[Start of Data provided]

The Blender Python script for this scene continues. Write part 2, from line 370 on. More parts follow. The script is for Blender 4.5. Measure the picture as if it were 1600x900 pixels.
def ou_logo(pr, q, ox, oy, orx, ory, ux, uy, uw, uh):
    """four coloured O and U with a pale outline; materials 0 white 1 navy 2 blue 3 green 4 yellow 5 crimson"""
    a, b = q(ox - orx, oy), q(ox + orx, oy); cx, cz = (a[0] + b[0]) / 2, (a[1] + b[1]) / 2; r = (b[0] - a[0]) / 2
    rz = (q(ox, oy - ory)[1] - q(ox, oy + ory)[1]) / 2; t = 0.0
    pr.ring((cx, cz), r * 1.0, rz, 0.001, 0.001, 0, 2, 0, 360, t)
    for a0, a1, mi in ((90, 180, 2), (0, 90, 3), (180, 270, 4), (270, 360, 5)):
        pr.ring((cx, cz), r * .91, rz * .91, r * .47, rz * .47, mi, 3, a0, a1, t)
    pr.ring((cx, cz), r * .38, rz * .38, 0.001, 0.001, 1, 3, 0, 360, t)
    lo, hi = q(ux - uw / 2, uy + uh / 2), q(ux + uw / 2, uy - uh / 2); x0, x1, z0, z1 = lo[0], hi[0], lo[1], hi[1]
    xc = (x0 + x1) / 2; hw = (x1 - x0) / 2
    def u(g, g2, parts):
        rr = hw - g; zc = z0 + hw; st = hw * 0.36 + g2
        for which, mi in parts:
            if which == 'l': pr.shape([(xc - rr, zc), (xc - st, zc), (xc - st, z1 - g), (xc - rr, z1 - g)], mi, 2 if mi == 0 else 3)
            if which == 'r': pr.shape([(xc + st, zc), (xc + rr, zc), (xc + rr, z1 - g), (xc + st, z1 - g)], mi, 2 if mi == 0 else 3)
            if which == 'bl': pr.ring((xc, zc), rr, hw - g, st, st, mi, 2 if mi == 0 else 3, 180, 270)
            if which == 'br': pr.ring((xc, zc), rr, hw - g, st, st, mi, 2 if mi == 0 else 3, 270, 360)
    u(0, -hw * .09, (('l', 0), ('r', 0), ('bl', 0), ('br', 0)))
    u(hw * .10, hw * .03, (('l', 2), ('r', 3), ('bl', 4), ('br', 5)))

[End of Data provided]

*Prompt*. Reproduce the data shown above exactly.

*Result*.
The Blender Python script for this scene continues. Write part 2, from line 370 on. More parts follow. The script is for Blender 4.5. Measure the picture as if it were 1600x900 pixels.
def ou_logo(pr, q, ox, oy, orx, ory, ux, uy, uw, uh):
    """four coloured O and U with a pale outline; materials 0 white 1 navy 2 blue 3 green 4 yellow 5 crimson"""
    a, b = q(ox - orx, oy), q(ox + orx, oy); cx, cz = (a[0] + b[0]) / 2, (a[1] + b[1]) / 2; r = (b[0] - a[0]) / 2
    rz = (q(ox, oy - ory)[1] - q(ox, oy + ory)[1]) / 2; t = 0.0
    pr.ring((cx, cz), r * 1.0, rz, 0.001, 0.001, 0, 2, 0, 360, t)
    for a0, a1, mi in ((90, 180, 2), (0, 90, 3), (180, 270, 4), (270, 360, 5)):
        pr.ring((cx, cz), r * .91, rz * .91, r * .47, rz * .47, mi, 3, a0, a1, t)
    pr.ring((cx, cz), r * .38, rz * .38, 0.001, 0.001, 1, 3, 0, 360, t)
    lo, hi = q(ux - uw / 2, uy + uh / 2), q(ux + uw / 2, uy - uh / 2); x0, x1, z0, z1 = lo[0], hi[0], lo[1], hi[1]
    xc = (x0 + x1) / 2; hw = (x1 - x0) / 2
    def u(g, g2, parts):
        rr = hw - g; zc = z0 + hw; st = hw * 0.36 + g2
        for which, mi in parts:
            if which == 'l': pr.shape([(xc - rr, zc), (xc - st, zc), (xc - st, z1 - g), (xc - rr, z1 - g)], mi, 2 if mi == 0 else 3)
            if which == 'r': pr.shape([(xc + st, zc), (xc + rr, zc), (xc + rr, z1 - g), (xc + st, z1 - g)], mi, 2 if mi == 0 else 3)
            if which == 'bl': pr.ring((xc, zc), rr, hw - g, st, st, mi, 2 if mi == 0 else 3, 180, 270)
            if which == 'br': pr.ring((xc, zc), rr, hw - g, st, st, mi, 2 if mi == 0 else 3, 270, 360)
    u(0, -hw * .09, (('l', 0), ('r', 0), ('bl', 0), ('br', 0)))
    u(hw * .10, hw * .03, (('l', 2), ('r', 3), ('bl', 4), ('br', 5)))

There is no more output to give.